Of these 38 cases, 5 of them were girls under 18 and the youngest was 12 years old. The circumstances of the rapes clearly show that women and girls are under constant threat of sexual violence during their daily lives. Women and girls were raped in their homes, while working at farms, collecting firewood, walking back from church, traveling to market and to schools. (8) They are also raped while doing forced labor and working as forced porters for the Burmese army.

Often the rapes have been carried out with extreme brutality and in some cases resulting in the death of the victim. In one case, a woman was stripped naked and hung on a cross, in a deliberate act of mockery against her Christian religion. This indicates that sexual violence is being deliberately used as a weapon to torture and terrorize local ethnic populations into submission.

Almost half of the rapes were gang-rapes, showing that there is a collective understanding among the troops that they can rape with impunity. And about third of the rapes were committed by officers, sometimes in their own army camps. Again, this is a clear example to the troops that rape is acceptable under their command.

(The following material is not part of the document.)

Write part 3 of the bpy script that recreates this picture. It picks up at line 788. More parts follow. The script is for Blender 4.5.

None of these rapists are prosecuted. In some cases, people reporting the cases were even threatened. In only a few cases was some punishment meted out to the solders, but all the victims or families got in return was a small amount of money, or the knowledge that the rapists were transferred to another army post. This clearly shows that the regime has no rules of law to protect women. The soldiers can act with impunity, knowing that they are above the law. Because of the lack of redress for these crimes, it is clear that Burma’s state policy is to willfully ignore and indeed condone rape by soldiers against women.

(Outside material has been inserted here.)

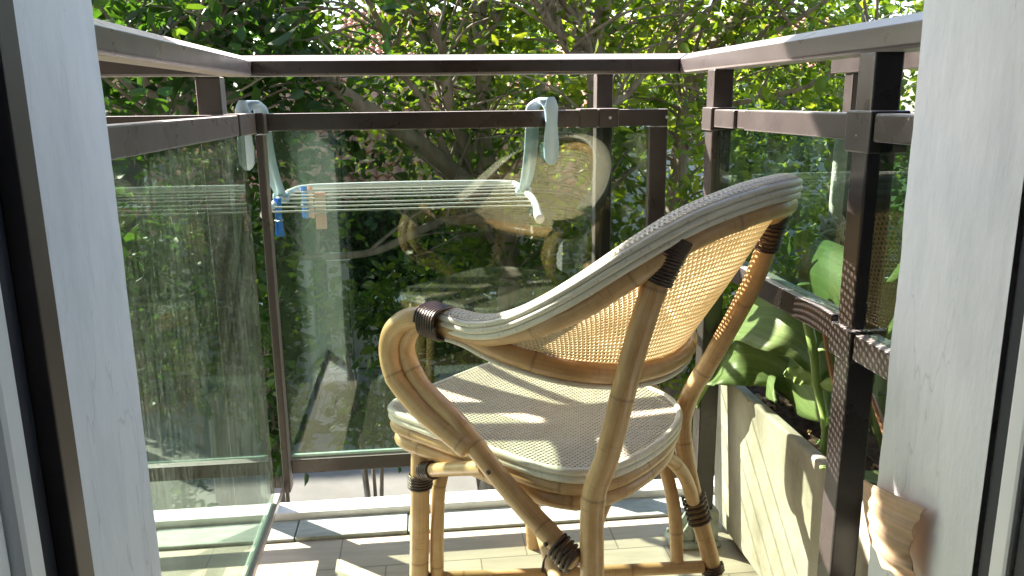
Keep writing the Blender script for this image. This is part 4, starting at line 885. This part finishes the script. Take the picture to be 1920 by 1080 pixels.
tree('far_right_tree', 'bushy green tree at the far right behind the side glass',
     [([(1560, 420, 9.5), (1570, 250, 9.5), (1600, 100, 9.5), (1620, -50, 9.5)], .1, .05), ([(1565, 260, 9.5), (1450, 180, 9.5), (1400, 80, 9.5)], .06, .03)],
     7000, M['leafA'], .13, 43, .7, 20, (4.6, 9.8, GZ), .8, -.05, -2.2, boxes=[(3.2, 8.5, 8.8, 11.0, -2.0, 2.8)])
# low shrubs and a climbing column seen down through the glass
def canopy_top(parent_name, boxes, n, seed):  # unseen upper foliage, added to shade the leaves lower down
    par = [o for o in S.objects if o.name == parent_name][0]; r = np.random.default_rng(seed); pts = []
    while len(pts) < n:
        b = boxes[r.integers(0, len(boxes))]; c = np.array([r.uniform(b[0], b[1]), r.uniform(b[2], b[3]), r.uniform(b[4], b[5])])
        if noise.noise(Vector(c) * 1.1) < -.02: continue
        pts += list(c + r.normal(size=(6, 3)) * .12)
    leaves_mesh('crown', pts, .15, M['leafA'], par, seed, .2)
canopy_top('fan_tree', [(-2.4, .6, 5.6, 7.4, 2.4, 4.0)], 900, 61)
canopy_top('dark_stem_tree', [(.8, 2.6, 5.6, 7.4, 2.4, 4.0)], 900, 62)
canopy_top('leaning_right_tree', [(2.6, 5.0, 5.6, 7.4, 2.6, 4.0)], 500, 63)
e_ = empty('added_shade_tree', (-5.2, 11.5, GZ)); tag(e_, 'added tree in front of the pink house, its unseen crown shading the yard', 'tree')  # added tree, crown out of view, put there to shade the shrubs
m = MB(); branch_tube(m, [(-5.2, 11.5, GZ), (-5.25, 11.5, -.5), (-5.4, 11.6, 2.2), (-6.0, 11.8, 4.6)], .16, .06)
for a_ in range(9): branch_tube(m, [(-5.3, 11.5, 1.6 + .2 * a_), (-5.3 + 1.1 * cos(a_ * 2.4), 11.5 + 1.0 * sin(a_ * 2.4), 2.5 + .2 * a_), (-5.5 + 2.6 * cos(a_ * 2.4), 11.6 + 1.8 * sin(a_ * 2.4), 3.0 + .22 * a_)], .06, .015)
m.build('trunk', M['bark'], e_)
canopy_top('added_shade_tree', [(-8.6, -2.2, 9.4, 14, 2.4, 5.0)], 13000, 64)
def shrub(name, label, x0, x1, y0, y1, z0, z1, n, mat, ls, seed, thr=0.0):
    r = np.random.default_rng(seed); e = empty(name, ((x0 + x1) / 2, (y0 + y1) / 2, GZ)); tag(e, label, 'shrub'); m = MB(); cx_, cy_ = (x0 + x1) / 2, (y0 + y1) / 2
    for k in range(9):
        a = r.uniform(0, 6.28); branch_tube(m, [(cx_ + .05 * cos(a), cy_ + .05 * sin(a), GZ), (cx_ + .2 * (x1 - x0) * cos(a), cy_ + .2 * (y1 - y0) * sin(a), (GZ + z1) / 2), (cx_ + .42 * (x1 - x0) * cos(a), cy_ + .4 * (y1 - y0) * sin(a), z1 - .1)], .025, .006)
    m.build('stems', M['bark'], e); pts = []
    while len(pts) < n:
        c = np.array([r.uniform(x0, x1), r.uniform(y0, y1), r.uniform(z0, z1)]); q = ((c[0] - cx_) / (x1 - x0) * 2) ** 2 + ((c[1] - cy_) / (y1 - y0) * 2) ** 2
        if q > 1.1 or noise.noise(Vector(c) * 2.2) < thr: continue
        pts += list(c + r.normal(size=(5, 3)) * ls * .8)
    leaves_mesh('foliage', pts, ls, mat, e, seed)
shrub('climbing_shrub', 'tall narrow dark shrub below the left end of the front glass', -1.62, -1.10, 6.4, 7.0, -2.0, -.6, 1200, M['leafB'], .10, 51, -.2)
shrub('yard_shrub', 'dark leafy shrub in the yard behind the left chair arm', -.95, -.25, 7.4, 8.2, -2.5, -.9, 1100, M['leafB'], .10, 52, -.02)
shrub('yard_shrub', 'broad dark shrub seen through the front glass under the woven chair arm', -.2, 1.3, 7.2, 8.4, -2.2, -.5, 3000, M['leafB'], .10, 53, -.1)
shrub('corner_shrub', 'green shrub in the gap between the front panel and the right post', 1.5, 3.2, 6.6, 8.0, -3.4, -.4, 4800, M['leafA'], .10, 54, -.25)
shrub('side_shrub', 'green shrub beyond the right glass above the planter leaves', 3.4, 5.6, 6.8, 8.4, -3.4, -.7, 4200, M['leafA'], .10, 55, -.15)
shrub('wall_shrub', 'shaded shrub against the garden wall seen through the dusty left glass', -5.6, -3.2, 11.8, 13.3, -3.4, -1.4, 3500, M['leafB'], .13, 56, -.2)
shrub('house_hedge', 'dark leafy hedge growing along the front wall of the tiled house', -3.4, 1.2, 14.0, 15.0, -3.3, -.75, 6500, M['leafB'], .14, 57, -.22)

(9) Rape survivors face many challenges after being raped. They are often severely traumatized and some become mentally disturbed. For instance, a woman from Tedim Township in Chin State was raped and tortured by the two soldiers in November 2003 on her way to go to market. She was deeply upset about her life and she became mentally imbalanced. In some cases, the rape survivors carry unwanted pregnancies and subsequently face stigma in their own communities. Rape is one of the factors forcing Chin women to flee as refugees to India and other countries. However, as India does not recognize Chin refugees, they are subject to forcible repatriation at any time.

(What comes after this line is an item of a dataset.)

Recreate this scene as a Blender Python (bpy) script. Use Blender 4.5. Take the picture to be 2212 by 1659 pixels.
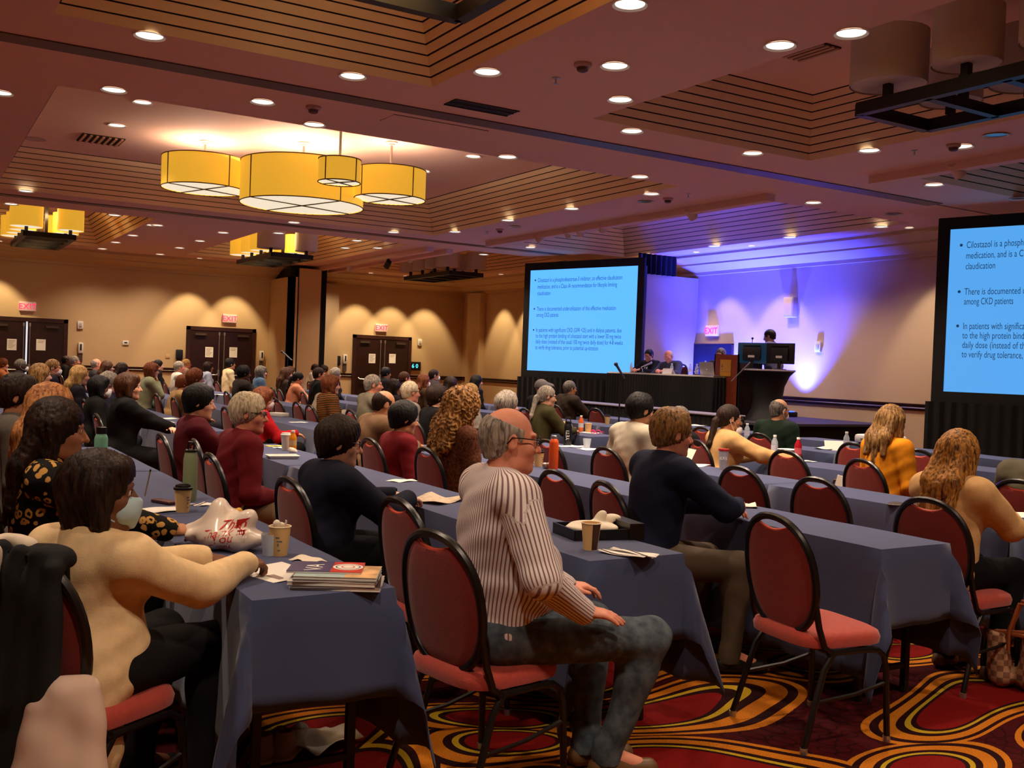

(10) We are convinced that only genuine political change to democracy, restoration of the rule of law, establishment of a civilian government, and a withdrawal of Burma Army troops from ethnic areas will bring an end to the systematic sexual violence in Burma. We therefore urge the United Nations Security Council to pass a binding resolution on Burma that will help bring about these changes. At the same time, we would like to urge Burma’s regional neighbors, particularly India, to reconsider their economic and military engagement with the Burmese military regime, and to review their policies on refugees.

We also would like to request the governments of China and Russia to reconsider their positions and support the UN Security Council’s intervention in Burma. By opposing the UNSC resolution on Burma in January 2007, China and Russia gave the wrong signal to the Burmese military regime to continue killing its own people and to rape more women and girls. We need UNSC intervention in Burma immediately.